Should Losing Plaintiff Pay Defendant’s Expert Witness Fees?

In a case brought under FEHA, should a losing plaintiff in a FEHA case be on the hook for prevailing defendant’s expert witness fees?

Not unless plaintiff’s case was frivolous, unreasonable, without foundation, or brought in bad faith, according to the Second District Court of Appeals in Baker v. Mulholland Security and Patrol, Inc.

This case was brought by a security guard that was employed only 13 days. (That’s right – only 13 days!)

Plaintiff sued for retaliation under FEHA. Defendant moved for summary judgment which the court granted.

Not satisfied at winning on summary judgment, defendant then asked the court for an order compelling plaintiff to pay defendant’s expert witness fees. The court then ordered plaintiff to pay defendant $2,350 for expert witness fees under Government Code § 12965(b).

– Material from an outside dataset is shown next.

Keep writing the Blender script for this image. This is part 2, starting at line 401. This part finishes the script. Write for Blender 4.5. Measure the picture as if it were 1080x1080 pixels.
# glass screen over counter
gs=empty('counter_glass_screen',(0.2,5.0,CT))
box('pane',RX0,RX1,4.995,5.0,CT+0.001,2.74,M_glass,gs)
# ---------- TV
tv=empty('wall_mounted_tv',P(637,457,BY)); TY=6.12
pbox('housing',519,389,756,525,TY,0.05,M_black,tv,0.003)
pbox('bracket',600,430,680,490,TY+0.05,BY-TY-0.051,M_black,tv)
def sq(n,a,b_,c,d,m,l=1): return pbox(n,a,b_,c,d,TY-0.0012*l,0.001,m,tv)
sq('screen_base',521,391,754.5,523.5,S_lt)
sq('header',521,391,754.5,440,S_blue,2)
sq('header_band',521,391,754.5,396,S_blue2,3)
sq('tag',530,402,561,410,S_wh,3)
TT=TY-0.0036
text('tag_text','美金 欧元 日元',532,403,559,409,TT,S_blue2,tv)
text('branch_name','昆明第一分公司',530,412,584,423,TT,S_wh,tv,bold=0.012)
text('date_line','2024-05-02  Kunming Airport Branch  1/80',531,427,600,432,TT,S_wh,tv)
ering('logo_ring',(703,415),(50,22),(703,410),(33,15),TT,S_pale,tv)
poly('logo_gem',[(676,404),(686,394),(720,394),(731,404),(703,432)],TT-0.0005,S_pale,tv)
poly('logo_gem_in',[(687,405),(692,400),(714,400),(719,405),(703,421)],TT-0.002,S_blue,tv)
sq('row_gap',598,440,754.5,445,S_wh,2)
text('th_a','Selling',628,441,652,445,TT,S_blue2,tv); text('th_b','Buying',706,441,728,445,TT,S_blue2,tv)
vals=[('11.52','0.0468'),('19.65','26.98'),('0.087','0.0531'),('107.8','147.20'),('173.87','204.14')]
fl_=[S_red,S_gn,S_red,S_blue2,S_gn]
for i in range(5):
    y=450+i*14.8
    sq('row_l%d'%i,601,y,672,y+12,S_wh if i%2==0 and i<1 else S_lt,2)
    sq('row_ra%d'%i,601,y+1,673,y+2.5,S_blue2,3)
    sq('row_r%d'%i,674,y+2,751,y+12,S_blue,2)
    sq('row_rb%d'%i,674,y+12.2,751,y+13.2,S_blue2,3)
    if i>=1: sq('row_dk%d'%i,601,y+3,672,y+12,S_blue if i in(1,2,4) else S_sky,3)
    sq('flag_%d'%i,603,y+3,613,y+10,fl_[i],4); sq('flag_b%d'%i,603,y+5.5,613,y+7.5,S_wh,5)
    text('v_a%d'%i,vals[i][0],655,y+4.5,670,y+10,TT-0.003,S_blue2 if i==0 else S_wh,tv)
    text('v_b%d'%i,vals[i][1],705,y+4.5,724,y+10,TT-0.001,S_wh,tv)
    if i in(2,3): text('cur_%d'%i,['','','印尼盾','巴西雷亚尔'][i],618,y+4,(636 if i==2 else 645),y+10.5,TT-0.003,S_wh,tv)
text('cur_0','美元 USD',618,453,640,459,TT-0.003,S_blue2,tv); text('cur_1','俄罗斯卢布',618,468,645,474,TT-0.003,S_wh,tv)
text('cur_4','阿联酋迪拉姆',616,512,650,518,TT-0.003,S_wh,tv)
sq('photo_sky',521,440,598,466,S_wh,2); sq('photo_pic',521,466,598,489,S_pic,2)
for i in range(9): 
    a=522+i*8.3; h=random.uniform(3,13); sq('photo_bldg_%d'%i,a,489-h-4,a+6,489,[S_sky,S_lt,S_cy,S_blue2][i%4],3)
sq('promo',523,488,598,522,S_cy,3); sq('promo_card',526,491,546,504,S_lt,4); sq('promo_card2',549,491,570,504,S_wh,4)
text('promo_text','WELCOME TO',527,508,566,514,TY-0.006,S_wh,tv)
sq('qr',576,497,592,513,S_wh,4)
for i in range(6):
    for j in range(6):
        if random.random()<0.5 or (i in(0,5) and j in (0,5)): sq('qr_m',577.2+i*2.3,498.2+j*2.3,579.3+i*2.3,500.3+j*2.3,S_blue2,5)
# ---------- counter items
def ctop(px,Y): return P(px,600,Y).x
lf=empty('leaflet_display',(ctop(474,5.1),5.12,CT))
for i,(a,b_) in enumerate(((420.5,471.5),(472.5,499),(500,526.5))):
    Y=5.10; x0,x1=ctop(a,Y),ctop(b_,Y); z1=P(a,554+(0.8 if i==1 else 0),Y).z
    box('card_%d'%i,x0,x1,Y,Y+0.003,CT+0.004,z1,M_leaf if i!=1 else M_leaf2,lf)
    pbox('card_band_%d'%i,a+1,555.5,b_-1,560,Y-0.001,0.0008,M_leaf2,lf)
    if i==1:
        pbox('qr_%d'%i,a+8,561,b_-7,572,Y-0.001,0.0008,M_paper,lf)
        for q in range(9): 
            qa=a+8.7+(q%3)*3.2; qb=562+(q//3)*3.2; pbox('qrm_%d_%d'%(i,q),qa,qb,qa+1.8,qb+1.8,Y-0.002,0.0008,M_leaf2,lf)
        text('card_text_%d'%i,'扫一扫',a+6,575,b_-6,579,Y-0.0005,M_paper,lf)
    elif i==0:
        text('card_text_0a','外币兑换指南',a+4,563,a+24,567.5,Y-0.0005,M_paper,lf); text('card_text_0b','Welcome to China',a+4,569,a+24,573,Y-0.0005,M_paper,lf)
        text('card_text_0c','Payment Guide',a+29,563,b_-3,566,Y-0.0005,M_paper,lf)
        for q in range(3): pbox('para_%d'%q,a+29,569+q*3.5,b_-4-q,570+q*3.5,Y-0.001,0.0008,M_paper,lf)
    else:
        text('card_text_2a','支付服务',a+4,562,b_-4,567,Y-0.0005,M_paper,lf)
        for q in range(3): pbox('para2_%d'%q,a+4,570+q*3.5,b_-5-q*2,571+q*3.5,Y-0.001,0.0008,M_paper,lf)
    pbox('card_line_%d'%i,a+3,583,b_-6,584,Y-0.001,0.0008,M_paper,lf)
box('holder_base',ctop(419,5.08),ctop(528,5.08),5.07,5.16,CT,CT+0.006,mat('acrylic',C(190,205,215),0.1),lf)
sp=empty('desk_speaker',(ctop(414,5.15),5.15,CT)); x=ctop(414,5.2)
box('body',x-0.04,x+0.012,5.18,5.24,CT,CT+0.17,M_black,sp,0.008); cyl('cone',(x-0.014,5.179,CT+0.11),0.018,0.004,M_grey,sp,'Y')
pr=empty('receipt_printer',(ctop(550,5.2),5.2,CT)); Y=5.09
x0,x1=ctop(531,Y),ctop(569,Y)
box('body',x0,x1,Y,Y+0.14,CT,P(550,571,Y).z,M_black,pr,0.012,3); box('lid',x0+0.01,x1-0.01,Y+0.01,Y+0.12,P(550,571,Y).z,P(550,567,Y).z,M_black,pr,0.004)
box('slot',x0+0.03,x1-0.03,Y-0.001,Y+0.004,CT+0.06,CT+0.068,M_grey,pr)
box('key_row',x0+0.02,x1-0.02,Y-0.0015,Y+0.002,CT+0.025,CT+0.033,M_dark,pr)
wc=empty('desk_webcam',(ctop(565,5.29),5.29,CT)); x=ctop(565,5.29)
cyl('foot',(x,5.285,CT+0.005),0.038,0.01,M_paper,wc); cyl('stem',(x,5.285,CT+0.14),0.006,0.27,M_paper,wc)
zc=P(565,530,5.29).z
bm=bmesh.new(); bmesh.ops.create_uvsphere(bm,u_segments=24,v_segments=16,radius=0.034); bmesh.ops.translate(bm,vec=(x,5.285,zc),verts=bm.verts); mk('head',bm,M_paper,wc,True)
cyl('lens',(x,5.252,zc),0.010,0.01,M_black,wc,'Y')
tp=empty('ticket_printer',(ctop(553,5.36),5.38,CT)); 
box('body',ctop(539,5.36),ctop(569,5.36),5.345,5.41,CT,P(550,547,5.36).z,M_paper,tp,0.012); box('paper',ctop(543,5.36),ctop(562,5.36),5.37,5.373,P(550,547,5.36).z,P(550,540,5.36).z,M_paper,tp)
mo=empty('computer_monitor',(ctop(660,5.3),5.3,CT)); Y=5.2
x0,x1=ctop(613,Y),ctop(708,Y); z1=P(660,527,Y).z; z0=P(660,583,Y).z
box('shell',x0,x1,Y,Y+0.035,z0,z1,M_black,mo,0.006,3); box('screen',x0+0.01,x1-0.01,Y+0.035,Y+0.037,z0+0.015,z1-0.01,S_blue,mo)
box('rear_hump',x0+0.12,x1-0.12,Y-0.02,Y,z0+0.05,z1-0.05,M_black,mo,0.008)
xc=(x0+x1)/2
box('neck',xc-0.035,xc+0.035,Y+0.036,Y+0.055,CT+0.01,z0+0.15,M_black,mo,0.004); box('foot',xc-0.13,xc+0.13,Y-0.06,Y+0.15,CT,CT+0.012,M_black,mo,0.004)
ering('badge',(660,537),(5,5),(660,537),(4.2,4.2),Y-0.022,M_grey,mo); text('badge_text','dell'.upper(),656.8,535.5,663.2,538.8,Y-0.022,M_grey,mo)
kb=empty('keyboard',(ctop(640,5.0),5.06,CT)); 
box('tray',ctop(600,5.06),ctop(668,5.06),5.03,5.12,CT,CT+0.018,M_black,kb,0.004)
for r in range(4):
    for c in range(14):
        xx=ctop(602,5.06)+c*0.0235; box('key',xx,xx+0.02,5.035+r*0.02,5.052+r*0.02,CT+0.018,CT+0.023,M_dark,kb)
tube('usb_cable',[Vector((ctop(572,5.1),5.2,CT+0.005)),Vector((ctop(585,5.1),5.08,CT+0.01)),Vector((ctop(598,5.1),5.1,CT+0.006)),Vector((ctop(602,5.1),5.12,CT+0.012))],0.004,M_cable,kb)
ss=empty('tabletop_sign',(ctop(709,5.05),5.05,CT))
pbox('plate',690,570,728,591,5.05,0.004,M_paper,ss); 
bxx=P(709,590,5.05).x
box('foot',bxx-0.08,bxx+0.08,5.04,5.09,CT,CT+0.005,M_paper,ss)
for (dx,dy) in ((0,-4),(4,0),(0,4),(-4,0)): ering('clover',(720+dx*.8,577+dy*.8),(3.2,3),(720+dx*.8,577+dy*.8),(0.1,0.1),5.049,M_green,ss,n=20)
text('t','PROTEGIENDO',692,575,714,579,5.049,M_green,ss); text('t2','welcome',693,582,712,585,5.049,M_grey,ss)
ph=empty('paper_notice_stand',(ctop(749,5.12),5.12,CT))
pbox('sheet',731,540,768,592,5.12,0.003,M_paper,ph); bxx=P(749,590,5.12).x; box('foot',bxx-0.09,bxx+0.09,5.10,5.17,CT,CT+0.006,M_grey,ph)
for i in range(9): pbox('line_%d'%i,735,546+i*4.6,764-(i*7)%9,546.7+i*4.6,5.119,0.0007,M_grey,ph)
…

Plaintiff appealed and it’s a good thing he did!

The court held that expert witness fees in FEHA litigation are similar to attorney’s fees in that they are not ordinary litigation costs and should be treated differently than ordinary litigation costs since they can be expensive and unpredictable, and could chill plaintiffs from bringing meritorious actions.

The court applied the “Christianburg standard”as the United States Supreme Court stated:

To take the further step of assessing attorney’s fees against plaintiffs simply because they do not finally prevail would substantially add to the risks inhering in most litigation and would undercut the efforts of Congress to promote the vigorous enforcement of the provisions of Title VII. Hence, a plaintiff should not be assessed his opponent’s attorney’s fees unless a court finds that his claim was frivolous, unreasonable, or groundless, or that the plaintiff continued to litigate after it clearly became so. And, needless to say, if a plaintiff is found to have brought or continued such a claim in bad faith, there will be an even stronger basis for charging him with the attorney’s fees incurred by the defense.

 Christianburg Garment Co. v. EEOC, 434 U.S. 412, 422 (1978).

The court here concluded that plaintiff’s action was not frivolous because he made a prima facie case of retaliation.

That means defendant gets no relief from those oppressive expert witness fees!

Baker v. Mulholland Sec. and Patrol, Inc., 204 Cal.App.4th 776 (2012).